* _SET PROBLEM_
Leave the pictures out and retype the lines from the beginning through the line with "tag(o, 'upturned clear", both ends included.

+--

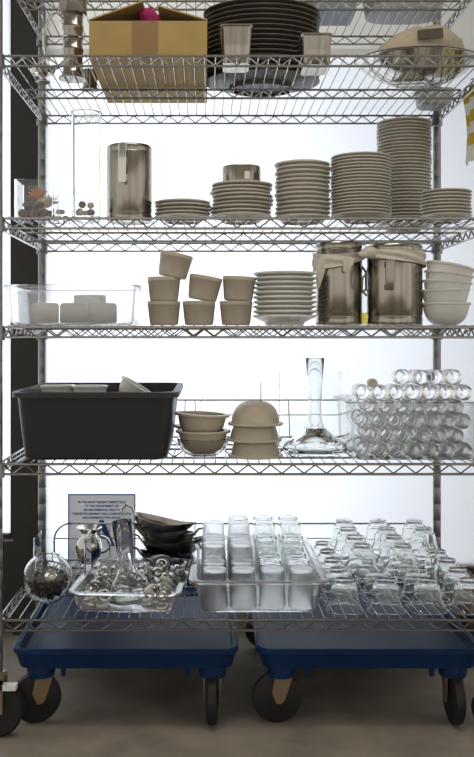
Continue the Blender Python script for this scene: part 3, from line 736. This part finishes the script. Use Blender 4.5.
# footed dessert glasses, upside down, stacked
def dessert():
    # upside down: rim at z=0, small foot ring on top
    pr = [(.0515, .0), (.0525, .0012), (.047, .007), (.041, .017), (.0365, .030), (.0345, .047), (.0305, .060), (.0245, .066), (.0235, .070), (.0245, .074), (.0225, .0755), (.020, .072), (0, .071)]
    inn = [(0, .066), (.020, .064), (.0285, .0575), (.0325, .0455), (.0345, .030), (.039, .017), (.045, .008), (.0500, .0)]
    return MB().lathe(inn+pr, 48, pts4=.16)
dg = dessert().build('dessert_glass', 'glass'); first = True
CN = ('left', 'second', 'third', 'right'); RN = ('front', 'second', 'third', 'fourth', 'back')
for lv in (0, 1):
    for r_ in range(5-lv):
        for c in range(4 if lv == 0 else 2 + (r_ > 1)):
            o = dg if first else dg.copy()
            if not first: COL.objects.link(o)
            first = False
            o.location = (.347+.1045*(c+.5*lv), 2.335+.1045*(r_+.5*lv), z+.0757*lv)
            o.rotation_euler = (math.radians(random.uniform(-2, 2))*lv, math.radians(random.uniform(-2, 2))*lv, PI/4+random.uniform(-.2, .2))
            tag(o, 'upturned clear dessert glass in the %s layer, %s row, %s from the left' % (('lower', 'upper')[lv], RN[r_], ('first', 'second', 'third', 'fourth')[c]), 'dessert glass', 'upside-down dessert glasses')

# ---------------- notice sign on window ----------------
Y = WY-.012; sx0, sx1 = X(68, Y), X(135.5, Y); sz1 = Z(494, Y); sz0 = sz1-.27
sg_ = MB().box(0, sx1-sx0, 0, .003, 0, sz1-sz0).build('notice_sign', 'sign', loc=(sx0, Y, sz0), flat=True)
tag(sg_, 'grey inspection notice with blue print and blue letter A behind the lowest shelf', 'sign')
W = sx1-sx0; H = sz1-sz0
bd = MB(); t = .004; bd.box(0, t, -.001, 0, 0, H); bd.box(W-t, W, -.001, 0, 0, H); bd.box(t, W-t, -.001, 0, H-t, H); bd.box(t, W-t, -.001, 0, 0, t)
bd.build('border', 'ink', sg_, flat=True)
def text(s, size, x, zc, bold=.0):
    cu = bpy.data.curves.new('lettering', 'FONT'); cu.body = s; cu.size = size; cu.align_x = 'CENTER'; cu.extrude = .0004; cu.offset = bold
    t_ = bpy.data.objects.new('lettering_curve', cu); COL.objects.link(t_)
    bpy.context.view_layer.update()
    me = bpy.data.meshes.new_from_object(t_.evaluated_get(bpy.context.evaluated_depsgraph_get()))
    bpy.data.objects.remove(t_); me.materials.clear(); me.materials.append(M['ink'])
    o = bpy.data.objects.new('lettering', me); COL.objects.link(o); o.parent = sg_; o.location = (x, -.0008, zc); o.rotation_euler = (PI/2, 0, 0)
    return o
for i, s in enumerate(('IN THE MOST RECENT INSPECTION', 'BY THE DEPARTMENT OF', 'ENVIRONMENTAL HEALTH', 'THIS ESTABLISHMENT HAS COMPLIED WITH', 'REQUIREMENTS FOR GRADE')):
    text(s, .0098, W/2, H-.030-.0128*i, .0004)
text('A', .115, W/2, H-.168, .004)
MB().lathe([(0, 0), (.003, 0), (.003, .0006), (0, .0006)], 12, Matrix.Translation((W/2, -.0001, H-.013)) @ Matrix.Rotation(PI/2, 4, 'X')).build('hole', 'whiteplastic', sg_)

# ---------------- dollies ----------------
def wheel(parent, x, y, face, R=.063):
    """face: degrees of yaw of the wheel plane"""
    g = MB(); g.lathe([(0, .118), (.034, .118), (.036, .132), (.030, .151), (0, .151)], 20, Matrix.Translation((x, y, 0)))
    g.build('caster_socket', 'blue', parent)
    T = Matrix.Translation((x, y, 0)) @ Matrix.Rotation(math.radians(face), 4, 'Z')
    f = MB()
    for s in (-1, 1):
        prof = [(-.022, .118), (.022, .118), (.012, .060), (.004, .052), (-.008, .052), (-.020, .080)]
        vs = [(a+.004, s*.020, b) for a, b in prof]+[(a+.004, s*.0225, b) for a, b in prof]; n = 6
        fs = [tuple(range(n)), tuple(range(n, 2*n))[::-1]]+[(i, (i+1) % n, n+(i+1) % n, n+i) for i in range(n)]
        vs = [(v[0]-.010, v[1], v[2]) if v[2] < .1 else v for v in vs]
        f.add(vs, fs, T)
    f.box(-.022, .024, -.0225, .0225, .1155, .1195, T)
    fk = f.build('caster_fork', 'fork', parent)
    w_ = MB(); w_.lathe([(0, -.015), (.02, -.016), (.024, -.013), (R-.008, -.014), (R-.001, -.010), (R, 0), (R-.001, .010), (R-.008, .014), (.024, .013), (.02, .016), (0, .015)], 32, T @ Matrix.Translation((-.012, 0, R-.012+.012)) @ Matrix.Rotation(PI/2, 4, 'X'))
    w_.build('caster_wheel', 'rubber', parent)
def dolly(px0, label, faces):
    W, D = .564, .69; x0 = X(px0, 2.275); o = empty('blue_dolly', (x0+W/2, 2.275+D/2, 0)); tag(o, label, 'dolly')
    m = MB(); n = 6
    rings = [rr(W-.05, D-.05, .03, .149, n=n), rr(W-.03, D-.03, .035, .151, n=n), rr(W-.012, D-.012, .035, .186, n=n), rr(W, D, .04, .190, n=n), rr(W, D, .04, .200, n=n), rr(W-.01, D-.01, .036, .203, n=n),
             rr(W-.028, D-.028, .03, .200, n=n), rr(W-.036, D-.036, .03, .172, n=n), rr(W-.05, D-.05, .03, .169, n=n)]
    m.loft(rings); m.build('tray', 'blue', o)
    r_ = MB()
    for i in range(9):
        xx = -W/2+.06+(W-.12)*i/8; r_.box(xx-.002, xx+.002, -D/2+.06, D/2-.06, .1685, .1715)
    for xx in (-.155, .155):
        MB().loft([rr(.010, .012, .002, .128, xx, -D/2+.03), rr(.014, .016, .003, .152, xx, -D/2+.03)]).build('peg', 'blue', o)
    for i, (sx, sy) in enumerate(((-1, -1), (1, -1), (-1, 1), (1, 1))):
        wheel(o, sx*(W/2-.065), sy*(D/2-.065), faces[i])
dolly(10, 'blue plastic wheeled dolly on the floor, under the left half of the shelving', (20, 88, 40, 70))
dolly(257, 'blue plastic wheeled dolly on the floor, under the right half of the shelving', (2, 92, 30, 60))

# ---------------- right side extras ----------------
m = MB(); nS = 14
def cloth_strip(z0, z1, mm, name, parent=None):
    m = MB(); rings = []; K = 6
    for k in range(K+1):
        zz = z0+(z1-z0)*k/K; out = []
        for i in range(nS+1):
            q = i/nS; yy = 2.40+.21*q; xx = .728+.008*math.sin(q*14+zz*9)+.004*math.sin(zz*25); out.append((xx, yy, zz+.05*(.5-q)*.0))
        for i in range(nS, -1, -1):
            q = i/nS; yy = 2.40+.21*q; xx = .7305+.008*math.sin(q*14+zz*9)+.004*math.sin(zz*25); out.append((xx, yy, zz))
        rings.append(out)
    m.loft(rings); return m.build(name, mm, parent)
tw_ = cloth_strip(1.455, 1.50, 'whitecloth', 'striped_towel'); tag(tw_, 'yellow and white striped towel hanging at the right end of the shelving', 'towel')
zz = 1.50; k = 0
while zz < 1.66:
    cloth_strip(zz, min(zz+.032, 1.664), 'yellow' if k % 2 == 0 else 'whitecloth', 'stripe', tw_); zz += .032; k += 1
cloth_strip(1.655, 1.658, 'whitecloth', 'hem', tw_)
hk = MB(); hk.tube([(.714, 2.50, 1.668), (.722, 2.50, 1.672), (.735, 2.50, 1.668), (.736, 2.50, 1.655)], .002, 6); hk.build('hook', 'wire', tw_)
cr = empty('wooden_crate', (1.02, 2.83, 0)); tag(cr, 'dark slatted wooden crate on the floor right of the shelving', 'crate')
for k in range(3):
    m = MB(); z0 = .01+k*.078
    m.box(-.20, .20, -.16, -.145, z0, z0+.062); m.box(-.20, .20, .145, .16, z0, z0+.062); m.box(-.20, -.185, -.145, .145, z0, z0+.062); m.box(.185, .20, -.145, .145, z0, z0+.062)
    m.build('slat', 'wood', cr, flat=True)
m = MB()
for sx in (-1, 1):
    for sy in (-1, 1): m.box(sx*.175-.01, sx*.175+.01, sy*.135-.01, sy*.135+.01, 0, .235)
m.box(-.185, .185, -.145, .145, .012, .022); m.build('frame', 'wood', cr, flat=True)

+--

* _EXPECTED ANSWER_
Continue the Blender Python script for this scene: part 3, from line 736. This part finishes the script. Use Blender 4.5.
# footed dessert glasses, upside down, stacked
def dessert():
    # upside down: rim at z=0, small foot ring on top
    pr = [(.0515, .0), (.0525, .0012), (.047, .007), (.041, .017), (.0365, .030), (.0345, .047), (.0305, .060), (.0245, .066), (.0235, .070), (.0245, .074), (.0225, .0755), (.020, .072), (0, .071)]
    inn = [(0, .066), (.020, .064), (.0285, .0575), (.0325, .0455), (.0345, .030), (.039, .017), (.045, .008), (.0500, .0)]
    return MB().lathe(inn+pr, 48, pts4=.16)
dg = dessert().build('dessert_glass', 'glass'); first = True
CN = ('left', 'second', 'third', 'right'); RN = ('front', 'second', 'third', 'fourth', 'back')
for lv in (0, 1):
    for r_ in range(5-lv):
        for c in range(4 if lv == 0 else 2 + (r_ > 1)):
            o = dg if first else dg.copy()
            if not first: COL.objects.link(o)
            first = False
            o.location = (.347+.1045*(c+.5*lv), 2.335+.1045*(r_+.5*lv), z+.0757*lv)
            o.rotation_euler = (math.radians(random.uniform(-2, 2))*lv, math.radians(random.uniform(-2, 2))*lv, PI/4+random.uniform(-.2, .2))
            tag(o, 'upturned clear dessert glass in the %s layer, %s row, %s from the left' % (('lower', 'upper')[lv], RN[r_], ('first', 'second', 'third', 'fourth')[c]), 'dessert glass', 'upside-down dessert glasses')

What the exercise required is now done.